### TASK STATEMENT
Write out the full listing again, exactly as it stands.

--

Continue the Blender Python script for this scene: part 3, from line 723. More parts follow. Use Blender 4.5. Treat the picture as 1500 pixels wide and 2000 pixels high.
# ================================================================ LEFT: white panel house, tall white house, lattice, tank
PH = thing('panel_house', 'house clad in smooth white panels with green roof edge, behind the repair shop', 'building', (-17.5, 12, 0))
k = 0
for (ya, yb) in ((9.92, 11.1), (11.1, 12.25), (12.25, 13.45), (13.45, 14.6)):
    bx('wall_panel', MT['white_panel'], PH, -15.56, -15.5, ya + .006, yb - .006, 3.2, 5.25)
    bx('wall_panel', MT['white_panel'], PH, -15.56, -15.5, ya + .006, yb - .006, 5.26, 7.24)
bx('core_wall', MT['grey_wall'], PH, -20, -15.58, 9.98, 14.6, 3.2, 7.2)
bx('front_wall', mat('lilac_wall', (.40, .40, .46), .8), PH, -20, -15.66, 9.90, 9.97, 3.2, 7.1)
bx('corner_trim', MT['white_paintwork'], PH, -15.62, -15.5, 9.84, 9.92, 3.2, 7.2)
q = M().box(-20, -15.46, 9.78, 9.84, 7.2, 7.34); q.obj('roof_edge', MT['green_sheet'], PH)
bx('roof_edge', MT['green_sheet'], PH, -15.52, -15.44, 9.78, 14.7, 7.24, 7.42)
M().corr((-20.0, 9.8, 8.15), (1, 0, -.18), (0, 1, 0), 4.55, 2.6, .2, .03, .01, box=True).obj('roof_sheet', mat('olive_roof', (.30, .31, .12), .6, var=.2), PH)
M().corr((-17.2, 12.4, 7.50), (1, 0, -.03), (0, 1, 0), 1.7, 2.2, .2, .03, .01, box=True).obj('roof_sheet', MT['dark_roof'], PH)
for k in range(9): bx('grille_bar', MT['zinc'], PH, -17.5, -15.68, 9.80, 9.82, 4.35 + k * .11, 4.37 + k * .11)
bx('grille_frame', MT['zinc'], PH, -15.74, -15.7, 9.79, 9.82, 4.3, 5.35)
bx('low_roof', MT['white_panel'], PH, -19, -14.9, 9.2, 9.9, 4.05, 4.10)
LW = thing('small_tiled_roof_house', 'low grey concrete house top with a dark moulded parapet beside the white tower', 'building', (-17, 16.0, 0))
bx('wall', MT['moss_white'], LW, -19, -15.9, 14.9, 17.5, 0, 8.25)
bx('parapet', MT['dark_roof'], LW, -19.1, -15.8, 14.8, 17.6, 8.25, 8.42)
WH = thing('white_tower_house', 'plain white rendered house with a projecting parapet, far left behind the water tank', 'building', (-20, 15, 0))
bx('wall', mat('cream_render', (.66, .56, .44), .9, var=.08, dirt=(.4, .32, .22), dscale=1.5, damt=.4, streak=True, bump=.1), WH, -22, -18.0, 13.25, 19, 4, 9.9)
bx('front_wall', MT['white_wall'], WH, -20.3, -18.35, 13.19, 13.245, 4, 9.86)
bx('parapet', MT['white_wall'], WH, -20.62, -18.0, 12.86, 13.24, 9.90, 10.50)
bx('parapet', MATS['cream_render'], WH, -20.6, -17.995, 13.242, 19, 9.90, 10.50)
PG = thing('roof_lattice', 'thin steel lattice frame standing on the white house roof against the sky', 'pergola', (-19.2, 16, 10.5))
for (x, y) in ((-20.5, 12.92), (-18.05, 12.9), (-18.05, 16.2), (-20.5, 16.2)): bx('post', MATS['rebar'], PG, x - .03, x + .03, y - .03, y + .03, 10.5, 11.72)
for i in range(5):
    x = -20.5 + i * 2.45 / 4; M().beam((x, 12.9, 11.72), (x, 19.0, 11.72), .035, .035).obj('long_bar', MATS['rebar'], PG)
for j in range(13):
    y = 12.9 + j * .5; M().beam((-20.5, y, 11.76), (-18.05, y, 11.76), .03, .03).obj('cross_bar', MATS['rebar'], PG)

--

### ANSWER FOR THIS EXERCISE
Continue the Blender Python script for this scene: part 3, from line 723. More parts follow. Use Blender 4.5. Treat the picture as 1500 pixels wide and 2000 pixels high.
# ================================================================ LEFT: white panel house, tall white house, lattice, tank
PH = thing('panel_house', 'house clad in smooth white panels with green roof edge, behind the repair shop', 'building', (-17.5, 12, 0))
k = 0
for (ya, yb) in ((9.92, 11.1), (11.1, 12.25), (12.25, 13.45), (13.45, 14.6)):
    bx('wall_panel', MT['white_panel'], PH, -15.56, -15.5, ya + .006, yb - .006, 3.2, 5.25)
    bx('wall_panel', MT['white_panel'], PH, -15.56, -15.5, ya + .006, yb - .006, 5.26, 7.24)
bx('core_wall', MT['grey_wall'], PH, -20, -15.58, 9.98, 14.6, 3.2, 7.2)
bx('front_wall', mat('lilac_wall', (.40, .40, .46), .8), PH, -20, -15.66, 9.90, 9.97, 3.2, 7.1)
bx('corner_trim', MT['white_paintwork'], PH, -15.62, -15.5, 9.84, 9.92, 3.2, 7.2)
q = M().box(-20, -15.46, 9.78, 9.84, 7.2, 7.34); q.obj('roof_edge', MT['green_sheet'], PH)
bx('roof_edge', MT['green_sheet'], PH, -15.52, -15.44, 9.78, 14.7, 7.24, 7.42)
M().corr((-20.0, 9.8, 8.15), (1, 0, -.18), (0, 1, 0), 4.55, 2.6, .2, .03, .01, box=True).obj('roof_sheet', mat('olive_roof', (.30, .31, .12), .6, var=.2), PH)
M().corr((-17.2, 12.4, 7.50), (1, 0, -.03), (0, 1, 0), 1.7, 2.2, .2, .03, .01, box=True).obj('roof_sheet', MT['dark_roof'], PH)
for k in range(9): bx('grille_bar', MT['zinc'], PH, -17.5, -15.68, 9.80, 9.82, 4.35 + k * .11, 4.37 + k * .11)
bx('grille_frame', MT['zinc'], PH, -15.74, -15.7, 9.79, 9.82, 4.3, 5.35)
bx('low_roof', MT['white_panel'], PH, -19, -14.9, 9.2, 9.9, 4.05, 4.10)
LW = thing('small_tiled_roof_house', 'low grey concrete house top with a dark moulded parapet beside the white tower', 'building', (-17, 16.0, 0))
bx('wall', MT['moss_white'], LW, -19, -15.9, 14.9, 17.5, 0, 8.25)
bx('parapet', MT['dark_roof'], LW, -19.1, -15.8, 14.8, 17.6, 8.25, 8.42)
WH = thing('white_tower_house', 'plain white rendered house with a projecting parapet, far left behind the water tank', 'building', (-20, 15, 0))
bx('wall', mat('cream_render', (.66, .56, .44), .9, var=.08, dirt=(.4, .32, .22), dscale=1.5, damt=.4, streak=True, bump=.1), WH, -22, -18.0, 13.25, 19, 4, 9.9)
bx('front_wall', MT['white_wall'], WH, -20.3, -18.35, 13.19, 13.245, 4, 9.86)
bx('parapet', MT['white_wall'], WH, -20.62, -18.0, 12.86, 13.24, 9.90, 10.50)
bx('parapet', MATS['cream_render'], WH, -20.6, -17.995, 13.242, 19, 9.90, 10.50)
PG = thing('roof_lattice', 'thin steel lattice frame standing on the white house roof against the sky', 'pergola', (-19.2, 16, 10.5))
for (x, y) in ((-20.5, 12.92), (-18.05, 12.9), (-18.05, 16.2), (-20.5, 16.2)): bx('post', MATS['rebar'], PG, x - .03, x + .03, y - .03, y + .03, 10.5, 11.72)
for i in range(5):
    x = -20.5 + i * 2.45 / 4; M().beam((x, 12.9, 11.72), (x, 19.0, 11.72), .035, .035).obj('long_bar', MATS['rebar'], PG)
for j in range(13):
    y = 12.9 + j * .5; M().beam((-20.5, y, 11.76), (-18.05, y, 11.76), .03, .03).obj('cross_bar', MATS['rebar'], PG)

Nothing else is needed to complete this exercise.